For years, private equity firms chased software companies, technology platforms and consumer brands in search of outsized growth. Now, investors are turning toward a less glamorous but increasingly critical corner of the economy: the businesses building the physical infrastructure behind America’s next economic expansion.
From data centers powering artificial intelligence to energy projects, semiconductor facilities and aging utility systems, private equity firms are increasingly targeting the contractors, engineering companies and infrastructure service providers responsible for turning massive investment plans into reality.
A recent report from FMI Corporation identified four areas as particularly attractive opportunities for private equity investment: non-residential electrical services, data and digital infrastructure, water and wastewater, and industrial services.
“The built environment is the fundamental enabler of the U.S. economy, which creates a durable and enduring theme for private equity to invest around,” Paul Giovannoni, FMI partner, Private Equity Consulting Services, said in the report.
The shift comes as private equity firms face growing pressure from limited partners to find new avenues for returns. After years of record fundraising, higher interest rates and elevated valuations have made traditional dealmaking more difficult, pushing sponsors to look for businesses where operational improvements — rather than financial engineering alone — can create value.
A New Playbook Emerges
The built environment offers a different playbook.

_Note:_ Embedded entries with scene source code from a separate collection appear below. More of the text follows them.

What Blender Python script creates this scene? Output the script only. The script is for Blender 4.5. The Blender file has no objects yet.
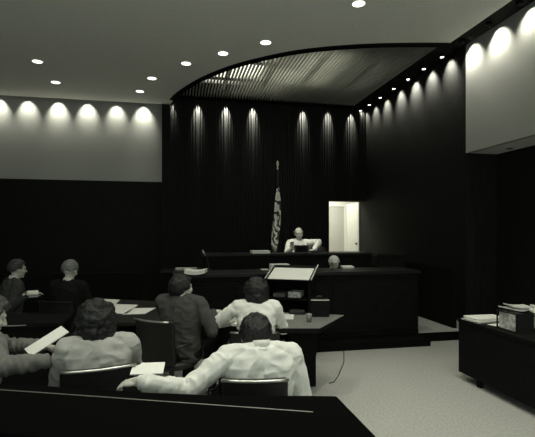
import bpy, bmesh, math, random
from mathutils import Vector, Matrix, Euler, noise as mnoise
random.seed(7)
C = bpy.context.scene.collection
R = math.radians

# ---------------------------------------------------------------- camera
H = 1.7
YAW = math.atan(91.5 / 445)
cd = bpy.data.cameras.new('camera'); cam = bpy.data.objects.new('camera', cd); C.objects.link(cam)
cam.location = (0, 0, H); cam.rotation_euler = (R(90), 0, -YAW)
cd.sensor_width = 36; cd.lens = 36 * 445 / 535; cd.shift_y = 13.5 / 535; cd.clip_start = 0.05
bpy.context.scene.camera = cam

# ---------------------------------------------------------------- world and exposure
W = bpy.data.worlds.new('world'); bpy.context.scene.world = W; W.use_nodes = True
W.node_tree.nodes['Background'].inputs[0].default_value = (0.88, 1.0, 0.90, 1)
W.node_tree.nodes['Background'].inputs[1].default_value = 1.15
vs = bpy.context.scene.view_settings
vs.view_transform = 'Standard'; vs.look = 'None'; vs.gamma = 1; vs.use_curve_mapping = False; vs.exposure = 0.0

LC = (1.0, 0.99, 0.85)
K_WASH_PALE, K_WASH_DARK, K_WASH_RIGHT, K_WASH_PALER = 46, 340, 170, 52
K_DOWN_VIS, K_DOWN_WELL, K_PLENUM, K_DOOR = 20, 78, 14, 50

def P(u, v, zc):                    # room point at a distance zc ahead of the standpoint, sight-line read off the photograph
    c, s = math.cos(YAW), math.sin(YAW); xc = (u - 267.5) / 445 * zc
    return Vector((xc * c + zc * s, zc * c - xc * s, H - (v - 232) / 445 * zc))
def PZ(u, v, Z): return P(u, v, (H - Z) * 445 / (v - 232))

def spot(name, loc, target, energy, angle, blend=0.5, radius=0.03, parent=None):
    l = bpy.data.lights.new(name, 'SPOT'); l.energy = energy; l.spot_size = R(angle); l.spot_blend = blend
    l.shadow_soft_size = radius; l.color = LC
    o = bpy.data.objects.new(name, l); C.objects.link(o); o.location = loc
    o.rotation_euler = (Vector(target) - Vector(loc)).to_track_quat('-Z', 'Y').to_euler()
    if parent: o.parent = parent
    return o

# ---------------------------------------------------------------- materials
def mat(name, col, rough=0.8, spec=0.3, noise=0, nscale=20, bump=0, bscale=60, metal=0, emit=0, stretch=None, sheen=0):
    m = bpy.data.materials.new(name); m.use_nodes = True; nt = m.node_tree; b = nt.nodes['Principled BSDF']
    if not isinstance(col, tuple): col = (col, col * 1.0, col * 0.93)
    b.inputs['Base Color'].default_value = (*col, 1); b.inputs['Roughness'].default_value = rough
    b.inputs['Specular IOR Level'].default_value = spec; b.inputs['Metallic'].default_value = metal
    if sheen: b.inputs['Sheen Weight'].default_value = sheen
    if emit:
        b.inputs['Emission Color'].default_value = (*LC, 1); b.inputs['Emission Strength'].default_value = emit
    tc = nt.nodes.new('ShaderNodeTexCoord'); mp = nt.nodes.new('ShaderNodeMapping'); nt.links.new(tc.outputs['Object'], mp.inputs[0])
    if stretch: mp.inputs['Scale'].default_value = stretch
    n = nt.nodes.new('ShaderNodeTexNoise'); n.inputs['Scale'].default_value = nscale; n.inputs['Detail'].default_value = 5
    nt.links.new(mp.outputs[0], n.inputs[0])
    if noise:
        r = nt.nodes.new('ShaderNodeValToRGB'); r.color_ramp.elements[0].position = 0.3; r.color_ramp.elements[1].position = 0.7
        r.color_ramp.elements[0].color = (*[max(0, x * (1 - noise)) for x in col], 1)
        r.color_ramp.elements[1].color = (*[min(1, x * (1 + noise)) for x in col], 1)
        nt.links.new(n.outputs[0], r.inputs[0]); nt.links.new(r.outputs[0], b.inputs['Base Color'])
    if bump:
        n2 = nt.nodes.new('ShaderNodeTexNoise'); n2.inputs['Scale'].default_value = bscale; n2.inputs['Detail'].default_value = 4
        nt.links.new(mp.outputs[0], n2.inputs[0])
        bp = nt.nodes.new('ShaderNodeBump'); bp.inputs['Strength'].default_value = bump; bp.inputs['Distance'].default_value = 0.01
        nt.links.new(n2.outputs[0], bp.inputs['Height']); nt.links.new(bp.outputs[0], b.inputs['Normal'])
    return m
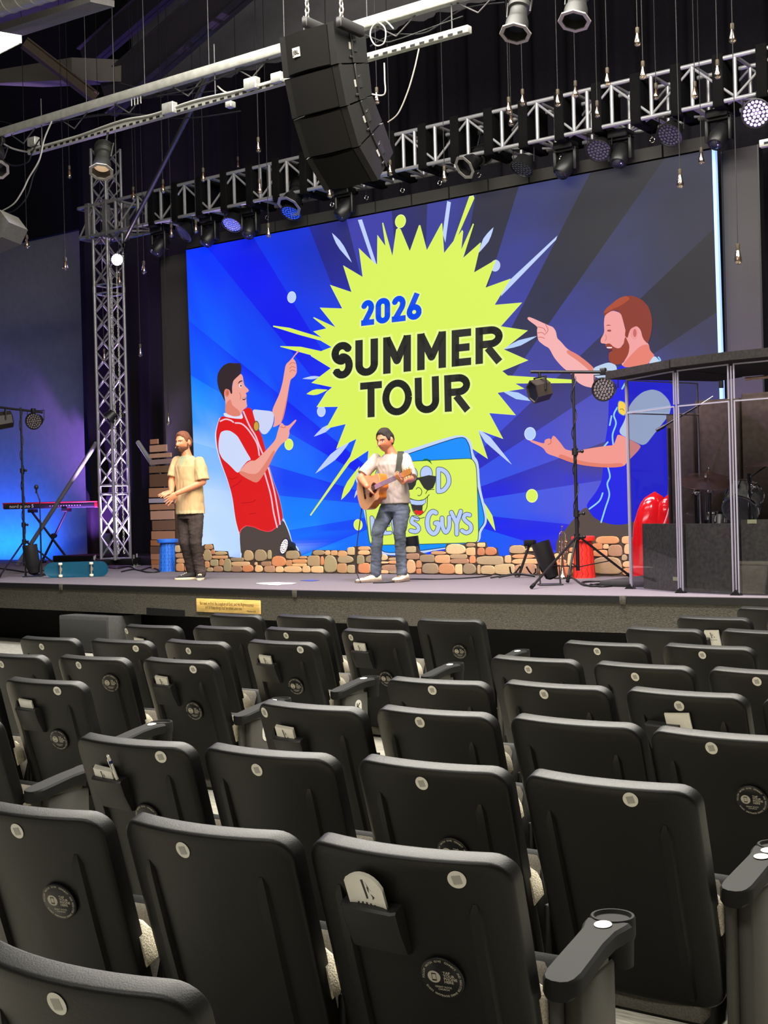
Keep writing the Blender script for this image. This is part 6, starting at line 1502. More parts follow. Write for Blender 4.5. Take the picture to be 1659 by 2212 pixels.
def face_colours(H, sc, skin, lip, brow, eyec, stubble=None, mouth_open=0.0):
    Hi = np.array(H.inverted(), dtype=np.float64)
    SKc, LPc, BRc, EYc = (np.array(lin(c)) for c in (skin, lip, brow, eyec))
    def fn(co_):
        h = (co_ @ Hi[:3, :3].T + Hi[:3, 3]) / sc; X, Y, Z = h[:, 0], h[:, 1], h[:, 2]
        c = np.tile(SKc, (len(co_), 1)); inh = (np.abs(X) < .10) & (np.abs(Y) < .14) & (np.abs(Z) < .13); fr = inh & (Y > .03)
        def mix(mask, col, a=1.0): c[mask] = c[mask] * (1 - a) + np.array(col) * a
        mix(inh & (Y > .02) & (((np.abs(X) - .05) / .02) ** 2 + ((Z + .03) / .02) ** 2 < 1), SKc * [1.05, .8, .75], .5)
        mix(fr & (X ** 2 / .016 ** 2 + (Z + .030) ** 2 / .012 ** 2 < 1), SKc * [1.06, .86, .8], .6)
        if stubble is not None:
            s_ = np.array(lin(stubble)); mix(fr & (Z < -.036) & (np.abs(X) < .06), s_, .35)
        ax_ = np.abs(X)
        mix(fr & (((ax_ - .031) / .021) ** 2 + ((Z - .006) / .011) ** 2 < 1), SKc * [.62, .52, .48], .75)
        mix(fr & (((ax_ - .031) / .0135) ** 2 + ((Z - .005) / .006) ** 2 < 1), (.62, .58, .54))
        mix(fr & (((ax_ - .030) / .0062) ** 2 + ((Z - .005) / .0062) ** 2 < 1), EYc)
        mix(fr & (ax_ > .010) & (ax_ < .052) & (np.abs(Z - .0235 + (ax_ - .03) ** 2 * 4) < .0052), BRc)
        mix(fr & ((X / .026) ** 2 + ((Z + .063) / .0125) ** 2 < 1), LPc, .8)
        if mouth_open > 0:
            mix(fr & ((X / .023) ** 2 + ((Z + .064) / .0095) ** 2 < 1), lin((50, 18, 16))); mix(fr & (np.abs(X) < .017) & (np.abs(Z + .0595) < .003), (.75, .72, .66))
        else: mix(fr & (np.abs(X) < .024) & (np.abs(Z + .063) < .0026), LPc * .3)
        mix(fr & (((ax_ - .008) / .005) ** 2 + ((Z + .040) / .004) ** 2 < 1), SKc * .25)
        return c
    return fn
def smooth01(a, b, x): t = max(0, min(1, (x - a) / (b - a))); return t * t * (3 - 2 * t)
def hair_off(thick, front, sides=-.012, back=-.062, sweep=0.0, seed=0):
    def f(p):
        x, y, z = p
        az = math.atan2(x, y); a = abs(az)
        line = front - .02 * smooth01(.25, .7, a) + (.0 if a < .9 else 0)
        if a > .75: line = front - .02 + (sides - front + .02) * smooth01(.75, 1.15, a)
        if a > 1.45: line = sides + (back - sides) * smooth01(1.55, 2.0, a)
        k = smooth01(-.004, .010, z - line)
        ear = smooth01(.034, .026, math.hypot((y + .012), (z + .004) * .75)) if abs(x) > .05 else 0
        k *= 1 - ear
        nz = noise.noise(Vector((x * 60 + seed, y * 60, z * 22))) * .004 + noise.noise(Vector((x * 25, y * 25 + seed, z * 25))) * .005
        bulk = thick * (1 + .5 * smooth01(.06, .115, z) + sweep * smooth01(.02, .09, y) * smooth01(.05, .1, z))
        return -.008 + k * (.008 + bulk + nz)
    return f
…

Many construction and infrastructure-related businesses operate in highly fragmented markets, creating opportunities for private equity firms to execute buy-and-build strategies.

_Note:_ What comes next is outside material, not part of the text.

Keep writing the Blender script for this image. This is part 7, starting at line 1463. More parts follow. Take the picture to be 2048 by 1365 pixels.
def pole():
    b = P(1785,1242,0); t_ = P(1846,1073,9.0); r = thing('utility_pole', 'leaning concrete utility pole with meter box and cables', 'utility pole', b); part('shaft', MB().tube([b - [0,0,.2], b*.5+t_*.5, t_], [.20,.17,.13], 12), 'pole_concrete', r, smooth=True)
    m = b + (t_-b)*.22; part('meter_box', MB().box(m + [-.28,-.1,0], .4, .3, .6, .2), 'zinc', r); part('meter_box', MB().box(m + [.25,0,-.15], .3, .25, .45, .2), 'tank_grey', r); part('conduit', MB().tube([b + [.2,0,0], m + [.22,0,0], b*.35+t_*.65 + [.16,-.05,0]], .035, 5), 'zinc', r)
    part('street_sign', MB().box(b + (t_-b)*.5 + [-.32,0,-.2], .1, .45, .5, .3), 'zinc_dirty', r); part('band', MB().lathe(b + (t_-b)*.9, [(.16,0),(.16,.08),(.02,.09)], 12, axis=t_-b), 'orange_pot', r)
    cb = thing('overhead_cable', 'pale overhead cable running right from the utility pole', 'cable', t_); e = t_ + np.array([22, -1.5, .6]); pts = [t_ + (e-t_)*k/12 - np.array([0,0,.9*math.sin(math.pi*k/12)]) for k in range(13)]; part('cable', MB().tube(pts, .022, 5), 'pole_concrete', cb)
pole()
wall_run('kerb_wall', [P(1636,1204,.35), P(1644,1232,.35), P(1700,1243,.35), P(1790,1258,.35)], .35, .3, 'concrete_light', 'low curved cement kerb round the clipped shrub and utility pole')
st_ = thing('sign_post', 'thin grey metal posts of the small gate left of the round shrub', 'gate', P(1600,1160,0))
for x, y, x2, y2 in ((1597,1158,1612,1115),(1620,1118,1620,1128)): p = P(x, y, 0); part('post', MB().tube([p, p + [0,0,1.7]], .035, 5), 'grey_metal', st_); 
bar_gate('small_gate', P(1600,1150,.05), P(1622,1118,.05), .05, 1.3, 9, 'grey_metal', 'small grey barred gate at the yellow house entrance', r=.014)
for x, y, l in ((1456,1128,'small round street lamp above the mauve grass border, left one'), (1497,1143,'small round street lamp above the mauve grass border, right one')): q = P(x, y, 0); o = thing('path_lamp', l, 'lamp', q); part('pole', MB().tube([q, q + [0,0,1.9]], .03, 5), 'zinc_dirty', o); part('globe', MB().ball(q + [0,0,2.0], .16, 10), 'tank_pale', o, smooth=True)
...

Instead of acquiring a single large company, sponsors can purchase a regional operator and expand through acquisitions of smaller competitors, creating scale through consolidation.

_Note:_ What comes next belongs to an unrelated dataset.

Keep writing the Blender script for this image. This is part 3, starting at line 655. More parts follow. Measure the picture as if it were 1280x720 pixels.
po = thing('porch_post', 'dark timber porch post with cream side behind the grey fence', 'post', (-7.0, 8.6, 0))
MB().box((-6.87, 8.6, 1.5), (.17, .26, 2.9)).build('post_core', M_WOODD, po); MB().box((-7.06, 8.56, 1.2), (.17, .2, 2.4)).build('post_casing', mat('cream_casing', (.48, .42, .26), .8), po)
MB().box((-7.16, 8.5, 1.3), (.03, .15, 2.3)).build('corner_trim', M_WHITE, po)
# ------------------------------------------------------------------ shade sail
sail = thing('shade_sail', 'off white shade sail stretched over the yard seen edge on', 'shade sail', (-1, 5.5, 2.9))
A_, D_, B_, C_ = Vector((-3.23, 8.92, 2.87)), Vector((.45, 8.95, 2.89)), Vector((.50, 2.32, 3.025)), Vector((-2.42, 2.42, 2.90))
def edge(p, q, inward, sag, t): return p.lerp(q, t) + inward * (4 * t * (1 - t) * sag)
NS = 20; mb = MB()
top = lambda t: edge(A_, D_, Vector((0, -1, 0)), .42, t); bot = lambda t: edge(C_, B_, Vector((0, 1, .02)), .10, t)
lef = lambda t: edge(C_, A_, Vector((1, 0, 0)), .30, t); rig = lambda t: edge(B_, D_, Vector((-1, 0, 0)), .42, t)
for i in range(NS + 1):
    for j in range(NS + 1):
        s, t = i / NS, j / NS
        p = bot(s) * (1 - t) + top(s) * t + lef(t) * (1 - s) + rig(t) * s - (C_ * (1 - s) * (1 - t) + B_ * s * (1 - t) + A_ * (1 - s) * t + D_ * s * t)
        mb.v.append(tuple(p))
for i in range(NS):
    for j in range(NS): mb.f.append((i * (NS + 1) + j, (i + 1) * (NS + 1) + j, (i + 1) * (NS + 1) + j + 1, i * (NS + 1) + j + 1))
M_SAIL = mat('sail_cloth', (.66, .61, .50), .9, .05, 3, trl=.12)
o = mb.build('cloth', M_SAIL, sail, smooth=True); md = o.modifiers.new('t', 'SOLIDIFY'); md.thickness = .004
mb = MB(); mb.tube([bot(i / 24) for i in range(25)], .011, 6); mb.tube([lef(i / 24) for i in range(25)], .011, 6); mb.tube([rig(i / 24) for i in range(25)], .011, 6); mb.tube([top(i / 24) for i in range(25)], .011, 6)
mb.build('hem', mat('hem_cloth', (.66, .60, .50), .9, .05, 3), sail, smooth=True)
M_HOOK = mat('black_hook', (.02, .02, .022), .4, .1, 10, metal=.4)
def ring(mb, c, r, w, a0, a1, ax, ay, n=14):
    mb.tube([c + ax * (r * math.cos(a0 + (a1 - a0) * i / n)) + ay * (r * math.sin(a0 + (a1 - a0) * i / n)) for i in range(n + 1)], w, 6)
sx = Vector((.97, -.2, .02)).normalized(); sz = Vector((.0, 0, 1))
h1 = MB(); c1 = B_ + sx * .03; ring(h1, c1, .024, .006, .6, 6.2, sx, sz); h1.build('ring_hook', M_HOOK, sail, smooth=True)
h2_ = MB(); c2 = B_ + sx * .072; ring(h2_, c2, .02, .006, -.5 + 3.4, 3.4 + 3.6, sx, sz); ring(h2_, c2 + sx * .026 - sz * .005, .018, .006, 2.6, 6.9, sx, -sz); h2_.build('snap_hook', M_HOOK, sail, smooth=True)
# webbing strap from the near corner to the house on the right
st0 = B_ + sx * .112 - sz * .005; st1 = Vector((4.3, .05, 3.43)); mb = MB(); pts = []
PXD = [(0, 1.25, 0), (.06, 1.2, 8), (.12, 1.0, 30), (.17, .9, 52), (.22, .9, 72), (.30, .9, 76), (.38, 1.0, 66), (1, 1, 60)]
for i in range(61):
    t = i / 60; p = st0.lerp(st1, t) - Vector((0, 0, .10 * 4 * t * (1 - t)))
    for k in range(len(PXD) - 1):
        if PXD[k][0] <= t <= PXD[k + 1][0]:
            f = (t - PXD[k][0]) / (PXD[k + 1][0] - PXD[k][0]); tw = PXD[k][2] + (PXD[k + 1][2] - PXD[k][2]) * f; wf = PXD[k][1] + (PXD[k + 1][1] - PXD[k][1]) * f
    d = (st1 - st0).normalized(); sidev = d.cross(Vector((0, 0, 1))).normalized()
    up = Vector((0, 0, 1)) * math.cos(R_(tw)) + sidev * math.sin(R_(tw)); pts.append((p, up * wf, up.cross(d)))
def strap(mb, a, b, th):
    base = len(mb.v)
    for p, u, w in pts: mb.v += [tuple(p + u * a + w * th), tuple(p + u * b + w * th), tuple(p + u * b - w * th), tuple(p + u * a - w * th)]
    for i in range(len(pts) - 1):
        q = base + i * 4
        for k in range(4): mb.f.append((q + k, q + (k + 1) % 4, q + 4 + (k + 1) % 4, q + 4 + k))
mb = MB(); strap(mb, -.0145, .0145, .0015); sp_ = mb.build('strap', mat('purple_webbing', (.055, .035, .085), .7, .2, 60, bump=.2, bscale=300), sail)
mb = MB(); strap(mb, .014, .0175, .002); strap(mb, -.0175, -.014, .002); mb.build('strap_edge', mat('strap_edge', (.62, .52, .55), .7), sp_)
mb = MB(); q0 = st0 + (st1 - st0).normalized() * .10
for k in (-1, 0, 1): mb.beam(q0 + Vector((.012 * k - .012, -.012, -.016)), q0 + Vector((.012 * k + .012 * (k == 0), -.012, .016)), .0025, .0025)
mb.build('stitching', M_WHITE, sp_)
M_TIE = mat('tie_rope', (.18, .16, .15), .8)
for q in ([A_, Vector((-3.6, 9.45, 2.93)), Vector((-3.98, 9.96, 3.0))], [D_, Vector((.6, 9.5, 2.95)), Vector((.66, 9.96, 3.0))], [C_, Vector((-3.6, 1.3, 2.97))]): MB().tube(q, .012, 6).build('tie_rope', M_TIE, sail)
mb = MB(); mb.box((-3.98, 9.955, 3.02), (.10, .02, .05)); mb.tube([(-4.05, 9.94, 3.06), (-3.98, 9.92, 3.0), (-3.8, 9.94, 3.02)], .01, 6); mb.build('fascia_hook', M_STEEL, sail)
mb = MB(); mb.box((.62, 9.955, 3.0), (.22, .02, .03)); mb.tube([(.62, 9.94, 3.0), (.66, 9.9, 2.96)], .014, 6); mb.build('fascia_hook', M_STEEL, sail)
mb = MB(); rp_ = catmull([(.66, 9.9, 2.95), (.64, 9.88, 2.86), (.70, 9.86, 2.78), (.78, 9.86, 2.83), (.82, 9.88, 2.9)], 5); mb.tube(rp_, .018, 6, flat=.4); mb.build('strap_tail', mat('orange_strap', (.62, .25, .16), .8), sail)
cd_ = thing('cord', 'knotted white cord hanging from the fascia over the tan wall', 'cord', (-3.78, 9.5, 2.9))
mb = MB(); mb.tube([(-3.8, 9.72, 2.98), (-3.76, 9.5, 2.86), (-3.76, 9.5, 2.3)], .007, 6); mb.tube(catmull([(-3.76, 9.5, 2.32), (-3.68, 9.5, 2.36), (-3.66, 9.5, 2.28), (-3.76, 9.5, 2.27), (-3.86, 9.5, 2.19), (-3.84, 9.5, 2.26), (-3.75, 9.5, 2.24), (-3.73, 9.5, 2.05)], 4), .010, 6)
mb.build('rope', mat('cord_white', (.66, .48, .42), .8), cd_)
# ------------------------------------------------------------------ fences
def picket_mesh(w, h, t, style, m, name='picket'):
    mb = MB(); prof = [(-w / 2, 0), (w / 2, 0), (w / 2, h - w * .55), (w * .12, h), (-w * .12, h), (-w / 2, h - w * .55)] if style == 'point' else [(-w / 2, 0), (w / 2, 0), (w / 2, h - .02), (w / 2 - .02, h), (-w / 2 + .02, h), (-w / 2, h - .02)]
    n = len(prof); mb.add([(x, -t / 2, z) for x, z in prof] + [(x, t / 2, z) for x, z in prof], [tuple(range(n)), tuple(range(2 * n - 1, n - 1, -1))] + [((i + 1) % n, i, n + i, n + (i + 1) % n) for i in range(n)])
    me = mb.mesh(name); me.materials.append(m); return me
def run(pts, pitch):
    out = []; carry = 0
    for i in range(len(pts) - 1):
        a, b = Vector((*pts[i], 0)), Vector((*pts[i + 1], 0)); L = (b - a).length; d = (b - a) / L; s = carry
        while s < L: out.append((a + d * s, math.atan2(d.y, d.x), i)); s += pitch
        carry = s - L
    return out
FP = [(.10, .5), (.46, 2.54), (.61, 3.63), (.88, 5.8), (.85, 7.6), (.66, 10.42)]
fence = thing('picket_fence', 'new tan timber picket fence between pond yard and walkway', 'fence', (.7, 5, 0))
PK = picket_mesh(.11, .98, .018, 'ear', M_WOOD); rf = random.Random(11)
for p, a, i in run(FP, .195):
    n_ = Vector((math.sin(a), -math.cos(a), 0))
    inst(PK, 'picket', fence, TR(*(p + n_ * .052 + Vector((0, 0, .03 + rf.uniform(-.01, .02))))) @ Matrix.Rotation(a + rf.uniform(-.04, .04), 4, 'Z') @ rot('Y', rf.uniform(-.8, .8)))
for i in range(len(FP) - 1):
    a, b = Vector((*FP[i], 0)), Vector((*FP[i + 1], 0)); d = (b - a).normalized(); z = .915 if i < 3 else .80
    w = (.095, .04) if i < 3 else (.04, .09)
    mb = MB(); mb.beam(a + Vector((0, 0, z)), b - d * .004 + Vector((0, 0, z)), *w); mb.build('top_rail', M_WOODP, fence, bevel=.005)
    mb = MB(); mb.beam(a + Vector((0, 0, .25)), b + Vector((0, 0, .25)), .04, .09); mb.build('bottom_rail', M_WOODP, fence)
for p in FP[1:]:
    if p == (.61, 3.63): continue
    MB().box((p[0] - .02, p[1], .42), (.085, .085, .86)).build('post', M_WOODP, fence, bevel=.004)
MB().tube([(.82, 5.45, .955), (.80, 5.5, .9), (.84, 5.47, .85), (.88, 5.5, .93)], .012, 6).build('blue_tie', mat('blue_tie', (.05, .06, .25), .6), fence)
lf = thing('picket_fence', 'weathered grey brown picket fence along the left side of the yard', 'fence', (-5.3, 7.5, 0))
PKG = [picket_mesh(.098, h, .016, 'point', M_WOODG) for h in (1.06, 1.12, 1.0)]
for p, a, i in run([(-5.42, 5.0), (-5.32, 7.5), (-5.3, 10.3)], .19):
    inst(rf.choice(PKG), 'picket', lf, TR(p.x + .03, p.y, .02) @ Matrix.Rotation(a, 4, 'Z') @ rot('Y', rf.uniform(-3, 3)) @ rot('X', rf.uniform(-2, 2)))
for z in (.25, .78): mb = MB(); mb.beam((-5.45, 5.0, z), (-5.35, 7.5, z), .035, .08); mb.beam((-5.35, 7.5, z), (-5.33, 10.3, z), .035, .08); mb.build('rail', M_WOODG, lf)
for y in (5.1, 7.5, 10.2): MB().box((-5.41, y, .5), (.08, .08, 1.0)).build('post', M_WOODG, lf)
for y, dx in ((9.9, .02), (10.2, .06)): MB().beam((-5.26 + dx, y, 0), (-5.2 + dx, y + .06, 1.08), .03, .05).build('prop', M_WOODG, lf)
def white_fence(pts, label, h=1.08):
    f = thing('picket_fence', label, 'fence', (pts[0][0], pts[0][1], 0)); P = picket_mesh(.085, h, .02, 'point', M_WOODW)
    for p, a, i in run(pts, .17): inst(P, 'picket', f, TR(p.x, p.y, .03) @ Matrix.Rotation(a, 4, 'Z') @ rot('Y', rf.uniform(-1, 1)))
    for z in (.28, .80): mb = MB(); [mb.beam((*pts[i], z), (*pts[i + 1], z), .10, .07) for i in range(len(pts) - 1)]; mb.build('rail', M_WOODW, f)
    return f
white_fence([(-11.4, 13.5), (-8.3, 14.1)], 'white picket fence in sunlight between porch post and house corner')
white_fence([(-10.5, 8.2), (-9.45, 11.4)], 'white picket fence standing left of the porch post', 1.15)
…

“Much of these sectors remain highly fragmented with significant opportunity for true value creation through technology, enablement, process improvement and professionalization,” FMI said. “The opportunity for institutional capital to deploy into founder-led businesses is immense.”
FMI highlighted the lower end of the market — companies generating between $5 million and $20 million in revenue — as an area where consolidation opportunities remain abundant.
For private equity investors, specialty contractors and infrastructure service providers offer exposure to some of the economy’s biggest secular trends without requiring direct ownership of physical assets.
The boom in artificial intelligence has created a surge in demand for data center construction, electrical systems and specialized engineering services as technology companies and cloud providers race to expand computing capacity. Meanwhile, aging infrastructure across the U.S. continues to drive demand for upgrades to water systems, power grids, transportation networks and industrial facilities.
Rather than owning real estate and taking on risks tied to vacancies, interest rates, and asset prices, investors can back the companies providing essential services throughout the construction and infrastructure cycle.
“The built environment” has also become increasingly tied to national priorities. The growth of AI, the reshoring of manufacturing, the expansion of energy capacity and the modernization of critical infrastructure all require physical development — creating opportunities for the companies that enable those projects.
The Road Ahead
Still, the strategy comes with challenges.
As private equity interest increases, competition for high-quality assets could drive valuations higher. Sponsors will also need to demonstrate they can successfully integrate acquisitions, improve operations and address long-standing industry challenges.
Labor shortages remain one of the biggest obstacles. Construction and infrastructure companies continue to face difficulty finding skilled workers, which could limit growth even as demand rises.
There are also questions about whether today’s infrastructure investment cycle can continue at its current pace or whether some segments could eventually face a slowdown.
“Consolidation remains in the early innings, with successful acquirers building scale through geographic density, cross-selling capabilities and operational professionalization,” FMI said.
The growing interest in the built environment reflects a broader shift in private markets. For much of the past decade, investors focused on the companies driving digital transformation. Now, they are increasingly looking at the physical foundations required to support it.
The next generation of private equity winners may not be the companies creating the next AI model or software platform. They may be the businesses supplying the power, construction expertise and infrastructure needed to make that technology possible.